La « seconde première » parisienne de Mârouf a lieu le 21 juin 1928 au Palais Garnier, sous la baguette du compositeur. Le ténor Georges Thill reprend brillamment le rôle-titre au côté de Fanny Heldy en Saamchéddine. La production est spectaculaire mais les ballets sont unanimement décriés dans la presse. Bien que le texte passe au second plan et que les effets musicaux semblent forcés, l’entrée de Mârouf à Garnier apparaît comme une consécration même si, dès juillet, le Faust de Gounod donné en alternance présente des recettes doubles. Rabaud dirige la 50e en 1932 et la 100e le 4 avril 1943, avec Roger Bourdin et Renée Doria – une représentation interrompue par une alerte anti-aérienne qui oblige spectateurs et artistes à rejoindre les sous-sols de l’Opéra.
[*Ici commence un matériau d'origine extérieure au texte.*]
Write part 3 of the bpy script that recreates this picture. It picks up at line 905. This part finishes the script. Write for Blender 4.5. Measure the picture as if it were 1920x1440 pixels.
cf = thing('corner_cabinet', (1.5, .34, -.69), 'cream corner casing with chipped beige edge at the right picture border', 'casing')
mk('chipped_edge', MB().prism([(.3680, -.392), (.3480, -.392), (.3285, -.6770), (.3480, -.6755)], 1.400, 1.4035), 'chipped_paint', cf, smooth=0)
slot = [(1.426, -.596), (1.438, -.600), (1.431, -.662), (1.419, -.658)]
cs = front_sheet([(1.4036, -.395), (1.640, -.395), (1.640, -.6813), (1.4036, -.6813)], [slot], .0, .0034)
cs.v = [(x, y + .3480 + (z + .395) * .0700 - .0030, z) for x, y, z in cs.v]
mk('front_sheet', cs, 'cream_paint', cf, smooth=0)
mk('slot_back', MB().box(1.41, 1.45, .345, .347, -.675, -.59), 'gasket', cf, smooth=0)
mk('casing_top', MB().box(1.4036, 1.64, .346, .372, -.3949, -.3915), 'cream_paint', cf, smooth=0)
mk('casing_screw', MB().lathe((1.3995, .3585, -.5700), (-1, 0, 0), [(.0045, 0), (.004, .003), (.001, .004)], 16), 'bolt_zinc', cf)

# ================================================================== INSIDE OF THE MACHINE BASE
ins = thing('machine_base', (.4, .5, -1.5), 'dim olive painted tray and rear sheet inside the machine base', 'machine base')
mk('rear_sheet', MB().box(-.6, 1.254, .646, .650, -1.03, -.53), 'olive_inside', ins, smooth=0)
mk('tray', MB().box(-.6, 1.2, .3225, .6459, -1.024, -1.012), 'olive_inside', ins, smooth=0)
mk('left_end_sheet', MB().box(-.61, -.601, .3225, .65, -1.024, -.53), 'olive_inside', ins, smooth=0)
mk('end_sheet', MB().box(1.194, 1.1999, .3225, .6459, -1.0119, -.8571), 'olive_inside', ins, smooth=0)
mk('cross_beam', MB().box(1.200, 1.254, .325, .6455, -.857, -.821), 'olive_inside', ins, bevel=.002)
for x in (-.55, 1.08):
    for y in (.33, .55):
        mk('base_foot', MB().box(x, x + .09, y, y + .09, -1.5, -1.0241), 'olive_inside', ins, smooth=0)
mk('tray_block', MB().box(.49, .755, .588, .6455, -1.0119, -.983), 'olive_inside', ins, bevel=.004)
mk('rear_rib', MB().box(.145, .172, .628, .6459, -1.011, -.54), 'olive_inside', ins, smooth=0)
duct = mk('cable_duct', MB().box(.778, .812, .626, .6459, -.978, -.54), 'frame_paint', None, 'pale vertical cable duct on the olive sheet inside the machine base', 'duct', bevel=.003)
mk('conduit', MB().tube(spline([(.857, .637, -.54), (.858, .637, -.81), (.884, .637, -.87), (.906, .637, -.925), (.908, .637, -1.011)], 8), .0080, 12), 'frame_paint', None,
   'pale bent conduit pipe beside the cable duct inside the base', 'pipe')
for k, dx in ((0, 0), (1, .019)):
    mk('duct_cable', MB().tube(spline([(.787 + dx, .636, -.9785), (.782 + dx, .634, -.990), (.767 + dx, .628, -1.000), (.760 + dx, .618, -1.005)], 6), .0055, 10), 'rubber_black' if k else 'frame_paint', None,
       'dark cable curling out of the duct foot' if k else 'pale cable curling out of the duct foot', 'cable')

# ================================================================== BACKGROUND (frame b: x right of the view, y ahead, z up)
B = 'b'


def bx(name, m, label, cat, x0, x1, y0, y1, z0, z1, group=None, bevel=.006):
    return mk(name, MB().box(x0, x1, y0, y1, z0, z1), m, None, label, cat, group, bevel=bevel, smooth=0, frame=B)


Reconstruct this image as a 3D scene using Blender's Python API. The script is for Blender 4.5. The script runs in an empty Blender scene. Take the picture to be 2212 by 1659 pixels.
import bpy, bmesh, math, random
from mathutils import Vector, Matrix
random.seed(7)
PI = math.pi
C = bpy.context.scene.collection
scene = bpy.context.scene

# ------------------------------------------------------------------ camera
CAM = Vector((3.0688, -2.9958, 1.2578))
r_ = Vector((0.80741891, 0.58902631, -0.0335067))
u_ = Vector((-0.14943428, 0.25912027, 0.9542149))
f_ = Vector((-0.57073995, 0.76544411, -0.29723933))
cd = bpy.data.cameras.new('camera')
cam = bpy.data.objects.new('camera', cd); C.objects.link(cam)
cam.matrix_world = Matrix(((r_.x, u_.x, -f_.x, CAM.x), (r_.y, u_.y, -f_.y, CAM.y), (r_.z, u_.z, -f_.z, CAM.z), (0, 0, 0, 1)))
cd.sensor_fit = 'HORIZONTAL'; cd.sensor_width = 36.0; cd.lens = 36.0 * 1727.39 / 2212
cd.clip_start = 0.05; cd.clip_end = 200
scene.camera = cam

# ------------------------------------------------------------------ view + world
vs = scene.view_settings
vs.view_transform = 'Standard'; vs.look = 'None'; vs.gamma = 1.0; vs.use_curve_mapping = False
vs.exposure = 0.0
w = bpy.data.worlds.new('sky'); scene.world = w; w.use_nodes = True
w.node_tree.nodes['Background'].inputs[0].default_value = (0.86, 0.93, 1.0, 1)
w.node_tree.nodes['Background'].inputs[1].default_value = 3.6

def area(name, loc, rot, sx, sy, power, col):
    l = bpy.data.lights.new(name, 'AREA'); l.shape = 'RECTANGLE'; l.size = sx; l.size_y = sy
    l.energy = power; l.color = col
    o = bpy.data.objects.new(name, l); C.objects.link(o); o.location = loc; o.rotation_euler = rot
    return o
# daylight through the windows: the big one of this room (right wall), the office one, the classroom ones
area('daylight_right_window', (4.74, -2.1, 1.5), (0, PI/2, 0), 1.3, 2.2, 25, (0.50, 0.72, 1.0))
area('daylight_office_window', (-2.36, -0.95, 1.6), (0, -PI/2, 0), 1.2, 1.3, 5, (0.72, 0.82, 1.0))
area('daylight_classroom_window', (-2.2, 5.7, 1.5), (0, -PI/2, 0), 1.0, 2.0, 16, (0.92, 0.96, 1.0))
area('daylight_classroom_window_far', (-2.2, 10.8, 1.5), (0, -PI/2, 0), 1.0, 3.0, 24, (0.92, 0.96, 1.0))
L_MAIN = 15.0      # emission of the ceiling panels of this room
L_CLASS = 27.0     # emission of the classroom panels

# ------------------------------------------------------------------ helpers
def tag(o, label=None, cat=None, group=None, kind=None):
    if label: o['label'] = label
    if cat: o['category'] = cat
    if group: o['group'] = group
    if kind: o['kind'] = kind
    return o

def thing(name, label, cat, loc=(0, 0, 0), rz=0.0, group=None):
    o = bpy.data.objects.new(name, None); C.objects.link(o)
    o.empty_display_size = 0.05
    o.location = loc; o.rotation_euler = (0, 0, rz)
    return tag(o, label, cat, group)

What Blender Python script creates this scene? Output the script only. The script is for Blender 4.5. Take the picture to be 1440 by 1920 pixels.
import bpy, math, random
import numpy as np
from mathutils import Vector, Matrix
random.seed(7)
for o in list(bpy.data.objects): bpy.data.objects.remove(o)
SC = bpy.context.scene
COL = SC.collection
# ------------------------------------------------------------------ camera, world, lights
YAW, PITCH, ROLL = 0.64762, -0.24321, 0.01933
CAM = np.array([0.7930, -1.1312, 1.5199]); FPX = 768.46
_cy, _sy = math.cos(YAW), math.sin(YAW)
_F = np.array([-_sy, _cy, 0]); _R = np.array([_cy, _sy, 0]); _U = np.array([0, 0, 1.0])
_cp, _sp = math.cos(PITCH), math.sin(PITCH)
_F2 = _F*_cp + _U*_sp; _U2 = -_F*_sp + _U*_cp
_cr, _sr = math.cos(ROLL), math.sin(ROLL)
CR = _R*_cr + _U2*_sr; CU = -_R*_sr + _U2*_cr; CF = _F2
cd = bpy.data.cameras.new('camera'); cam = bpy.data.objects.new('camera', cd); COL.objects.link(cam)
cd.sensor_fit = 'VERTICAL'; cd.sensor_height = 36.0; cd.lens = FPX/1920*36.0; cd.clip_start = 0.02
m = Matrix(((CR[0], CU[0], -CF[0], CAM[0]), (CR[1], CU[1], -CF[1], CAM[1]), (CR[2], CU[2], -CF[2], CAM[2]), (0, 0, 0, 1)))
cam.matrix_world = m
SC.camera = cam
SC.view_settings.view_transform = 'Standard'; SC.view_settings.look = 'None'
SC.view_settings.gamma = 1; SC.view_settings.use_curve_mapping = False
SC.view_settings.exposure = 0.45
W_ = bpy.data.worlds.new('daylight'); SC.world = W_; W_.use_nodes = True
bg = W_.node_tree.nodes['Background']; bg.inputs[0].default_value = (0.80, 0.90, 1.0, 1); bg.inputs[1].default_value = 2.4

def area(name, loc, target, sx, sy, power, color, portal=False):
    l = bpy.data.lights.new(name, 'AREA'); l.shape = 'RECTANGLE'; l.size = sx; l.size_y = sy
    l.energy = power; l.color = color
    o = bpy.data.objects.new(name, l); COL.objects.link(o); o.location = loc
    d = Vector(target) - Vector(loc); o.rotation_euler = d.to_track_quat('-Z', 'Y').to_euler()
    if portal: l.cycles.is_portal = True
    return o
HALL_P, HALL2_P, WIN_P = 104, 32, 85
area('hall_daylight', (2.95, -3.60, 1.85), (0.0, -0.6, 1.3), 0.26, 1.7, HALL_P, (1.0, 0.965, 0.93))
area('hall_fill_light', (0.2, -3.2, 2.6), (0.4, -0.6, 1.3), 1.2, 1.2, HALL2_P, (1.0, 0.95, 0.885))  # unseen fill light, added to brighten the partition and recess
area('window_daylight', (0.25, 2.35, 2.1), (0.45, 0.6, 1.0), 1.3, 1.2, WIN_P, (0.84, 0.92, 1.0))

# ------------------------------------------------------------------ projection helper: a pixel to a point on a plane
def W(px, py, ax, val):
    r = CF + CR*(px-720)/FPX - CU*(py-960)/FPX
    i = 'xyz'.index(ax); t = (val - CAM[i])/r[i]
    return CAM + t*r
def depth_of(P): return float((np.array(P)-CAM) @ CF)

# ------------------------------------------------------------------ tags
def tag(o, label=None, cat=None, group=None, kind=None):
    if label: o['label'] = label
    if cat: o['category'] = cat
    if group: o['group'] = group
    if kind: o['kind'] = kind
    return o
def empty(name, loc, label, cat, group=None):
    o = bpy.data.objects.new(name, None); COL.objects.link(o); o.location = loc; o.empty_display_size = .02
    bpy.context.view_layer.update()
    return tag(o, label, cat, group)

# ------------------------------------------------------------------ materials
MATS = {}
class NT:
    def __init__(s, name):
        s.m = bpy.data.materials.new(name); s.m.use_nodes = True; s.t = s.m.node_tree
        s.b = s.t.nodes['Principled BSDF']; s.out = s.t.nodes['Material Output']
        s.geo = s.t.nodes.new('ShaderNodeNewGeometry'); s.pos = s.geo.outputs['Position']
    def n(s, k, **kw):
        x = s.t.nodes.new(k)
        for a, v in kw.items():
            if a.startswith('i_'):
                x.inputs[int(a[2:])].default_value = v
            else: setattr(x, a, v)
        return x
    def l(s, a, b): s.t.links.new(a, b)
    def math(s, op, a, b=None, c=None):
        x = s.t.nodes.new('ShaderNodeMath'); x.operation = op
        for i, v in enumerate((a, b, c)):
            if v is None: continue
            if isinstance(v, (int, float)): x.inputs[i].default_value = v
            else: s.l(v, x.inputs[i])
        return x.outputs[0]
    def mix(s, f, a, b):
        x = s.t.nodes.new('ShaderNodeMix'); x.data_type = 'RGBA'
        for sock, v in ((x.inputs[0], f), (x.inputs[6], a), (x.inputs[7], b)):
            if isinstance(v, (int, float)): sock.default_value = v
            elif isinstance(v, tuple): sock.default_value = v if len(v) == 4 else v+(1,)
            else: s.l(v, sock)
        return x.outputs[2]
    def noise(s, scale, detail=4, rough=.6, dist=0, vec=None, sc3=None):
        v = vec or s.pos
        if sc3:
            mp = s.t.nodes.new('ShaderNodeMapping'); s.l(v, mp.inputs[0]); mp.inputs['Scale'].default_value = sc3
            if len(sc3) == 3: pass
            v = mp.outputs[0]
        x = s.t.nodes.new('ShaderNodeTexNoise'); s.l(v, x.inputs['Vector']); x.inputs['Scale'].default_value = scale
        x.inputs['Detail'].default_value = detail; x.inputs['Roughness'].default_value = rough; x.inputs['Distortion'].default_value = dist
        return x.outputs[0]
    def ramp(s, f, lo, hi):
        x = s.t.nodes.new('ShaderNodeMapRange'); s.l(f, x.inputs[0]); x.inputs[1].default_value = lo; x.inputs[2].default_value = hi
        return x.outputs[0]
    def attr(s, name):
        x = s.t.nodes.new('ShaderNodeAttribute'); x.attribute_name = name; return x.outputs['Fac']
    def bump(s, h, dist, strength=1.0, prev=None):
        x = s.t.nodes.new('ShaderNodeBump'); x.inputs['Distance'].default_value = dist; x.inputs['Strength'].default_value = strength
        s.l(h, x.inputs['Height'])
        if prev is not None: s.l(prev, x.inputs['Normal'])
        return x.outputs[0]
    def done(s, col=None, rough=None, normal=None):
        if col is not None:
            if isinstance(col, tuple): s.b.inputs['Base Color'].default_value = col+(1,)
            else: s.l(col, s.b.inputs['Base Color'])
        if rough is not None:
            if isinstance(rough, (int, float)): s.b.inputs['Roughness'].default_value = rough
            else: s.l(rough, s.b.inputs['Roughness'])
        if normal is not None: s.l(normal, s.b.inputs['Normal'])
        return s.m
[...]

L’œuvre est jouée quasiment chaque année jusqu’en 1950 où elle quitte sa deuxième scène parisienne après 116 représentations – un peu moins qu’à l’Opéra Comique.

 

Mârouf est donné dans de nombreuses villes de province, parfois sous la direction du compositeur, avec des productions spectaculaires qui défraient les chroniques locales. L’œuvre bénéficie aussi d’une importante diffusion à l’étranger : citons le Metropolitan Opera de New York en 1917 sous la baguette de Pierre Monteux, la création de l’œuvre dans une version allemande à Zurich en 1924 et les représentations du Caire en 1926. Le succès est tel que Rabaud se voit proposer en 1929 la réalisation de son adaptation cinématographique dans un film « muet et sonore » : sans paroles et accompagné d’un arrangement  musical pour orchestre de cinéma. Il refusera catégoriquement.

 

Entre temps, fort de cet extraordinaire succès, Henri Rabaud est invité à diriger l’Orchestre Symphonique de Boston dans le répertoire français pendant toute une saison. Au sortir de la guerre, il est devenu si incontournable sur la scène musicale française qu’il est élu membre de l’Académie des beaux-arts en 1918, à 45 ans. En 1920, il prend la relève de Gabriel Fauré à la tête du Conservatoire national de musique et d’art dramatique. Désormais, il dirigera l’institution tout en continuant à voyager pour tenir la baguette lors de représentations exceptionnelles de Mârouf.

 

À la veille de la Seconde Guerre mondiale, Mârouf, Savetier du Caire apparaîtra toujours comme l’une des plus belles réussites du théâtre lyrique français et déclenchera des manifestations francophiles dans les grands théâtres étrangers. Et Max d'Ollone, compositeur et ami de Rabaud, de conclure : « hors de nos frontières, le succès de Mârouf fut une victoire de l'art français ».

 

Agnès Terrier.°

 

 

 

° Agnès Terrier est Dramaturge de l'Opéra Comique.